On Thursday, midday, I ran into a friend and neighbor who unexpectedly took me to lunch.  At the very end of our time together– she tossed out a quick comment about the wild uprising in Wisconsin.  I had heard from neither my sister nor one of my closest friends, both of whom live in Wisconsin.  I had no idea what she was talking about.

I raised a questioning eyebrow, she told me a tiny bit and we said goodbye.  I promptly searched the internet, and turned on CNN (despite an almost immovable policy to never watch tv during the day while unemployed).   I learned that in Madison, a mass protest was (and is still) underway led by roughly 35,000 school teachers, other public sector employees, and I think many students– in response to a bill that the recently elected, utterly dishonest Tea-party Republican governor, Scott Walker, introduced a week ago Friday– which would strip away most of the hard-won collective bargaining rights of Wisconsin public sector employees.
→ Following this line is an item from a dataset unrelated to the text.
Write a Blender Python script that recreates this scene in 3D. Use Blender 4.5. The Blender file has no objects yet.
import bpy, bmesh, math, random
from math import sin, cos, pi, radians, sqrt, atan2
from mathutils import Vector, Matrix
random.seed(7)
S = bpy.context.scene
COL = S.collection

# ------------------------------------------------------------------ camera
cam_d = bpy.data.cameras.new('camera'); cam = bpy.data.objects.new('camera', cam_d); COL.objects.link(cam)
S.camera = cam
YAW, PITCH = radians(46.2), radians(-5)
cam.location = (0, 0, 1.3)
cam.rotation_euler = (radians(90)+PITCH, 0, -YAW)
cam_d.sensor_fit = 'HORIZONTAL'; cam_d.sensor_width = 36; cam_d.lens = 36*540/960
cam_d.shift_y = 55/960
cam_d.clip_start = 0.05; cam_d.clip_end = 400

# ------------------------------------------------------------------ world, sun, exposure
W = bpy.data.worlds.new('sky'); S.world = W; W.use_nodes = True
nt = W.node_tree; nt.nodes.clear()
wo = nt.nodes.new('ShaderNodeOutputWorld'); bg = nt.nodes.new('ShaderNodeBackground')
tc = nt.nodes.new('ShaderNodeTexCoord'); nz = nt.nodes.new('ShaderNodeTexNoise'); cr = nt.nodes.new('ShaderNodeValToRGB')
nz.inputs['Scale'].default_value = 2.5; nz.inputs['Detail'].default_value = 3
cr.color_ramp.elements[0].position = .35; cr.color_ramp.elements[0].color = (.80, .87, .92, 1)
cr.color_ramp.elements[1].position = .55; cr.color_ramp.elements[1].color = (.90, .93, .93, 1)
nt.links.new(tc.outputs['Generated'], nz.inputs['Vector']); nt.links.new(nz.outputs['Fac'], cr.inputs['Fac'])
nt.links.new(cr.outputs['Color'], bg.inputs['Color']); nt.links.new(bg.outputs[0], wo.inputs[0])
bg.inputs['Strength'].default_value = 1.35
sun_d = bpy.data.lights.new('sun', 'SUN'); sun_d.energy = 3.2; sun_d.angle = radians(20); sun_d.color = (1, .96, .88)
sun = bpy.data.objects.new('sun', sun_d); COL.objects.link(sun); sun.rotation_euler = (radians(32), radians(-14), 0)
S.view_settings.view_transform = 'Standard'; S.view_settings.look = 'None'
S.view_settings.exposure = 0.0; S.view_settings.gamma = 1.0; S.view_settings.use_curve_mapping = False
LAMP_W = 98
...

The bill was introduced on Friday, February 11 and slated for a vote on Thursday, February 17.  And the protest was going strong.  There are thousands of people who were and are still sitting in and protesting at the State Capitol in Madison.   I called one of my closest friends, a Madison public school counselor and learned more from her.  She had been at the State Capitol on and off for days and was involved as a member of her union, in the decisions made that set all of this in motion.  The reporting by CNN about Wisconsin consisted of truly reprehensible and utterly biased verbal attacks on the Democratic State Senators who had left the state house, in a legitimate strategic move to block a vote on a terrible piece of legislation that was going to be forced on the state of Wisconsin with less than a week’s time for public discourse, debate or amendment.  The CNN anchor kept throwing out accusations that in leaving the state to ensure that there wouldn’t be a quorum, that the Democratic State Senators were “not doing the jobs they were elected to do”.   In the most vicious and derisive tone.  When the spokesperson the anchor was beating up on, countered that the Governor had given no notice, no indication in his campaign that he intended to pass legislation that would strip workers of collective bargaining rights, the anchor said “Oh that’s just politics”.  Apparently lying in electoral campaigns is ok, but taking procedural steps, as an elected official, to block a vote on legislation with which you and thousands of your constituents have disagreement, is simply lazy.  If it helps to put all this in context, the Governor had sent the police out after the missing Democratic State Senators– to try to drag them to the State Capitol to ensure a quorum for the vote on Thursday.  I could and should go on and on about the distortions and bias of the CNN anchors on Thursday afternoon.  That what I heard from two different CNN anchors on Thursday afternoon pass as legitimate journalism astounds me.

But back to the subject at hand– I am deeply proud of the solidarity that is being demonstrated by the Wisconsin protesters.  And although I won’t try right now to articulate why; I think it is no coincidence– that this uprising, this saying of “No, we are not going to take these lies and moves to further silence working people” is happening in the Midwest.  I am proud of the Wisconsin protesters, of the history of protest in Wisconsin and I am proud that this is happening in my Midwest.

Although I have lived on the East Coast for over 20 years, I am a Midwesterner through and through.  This truth about me shows itself in many ways– for one, when I open my mouth and speak.  I was born and grew up in Chicago and suburban Chicago.  I got a lot of excellent higher education in the 70s and 80’s– all of it in Madison, Wisconsin.  I lived in Madison for about 10 years.  I learned a lot there– both in and out of the classroom.  I have often said that Chicago is my hometown but Wisconsin is my state.  So look beyond the mainstream media, and dig deep to follow this.  Although you won’t find much helpful or honest on CNN, Rachel Maddow, the Christian Science Monitor and many others have had some interesting things to say.   Wisconsin is important and what is going on there is profoundly important.  To you and to me and to all of us.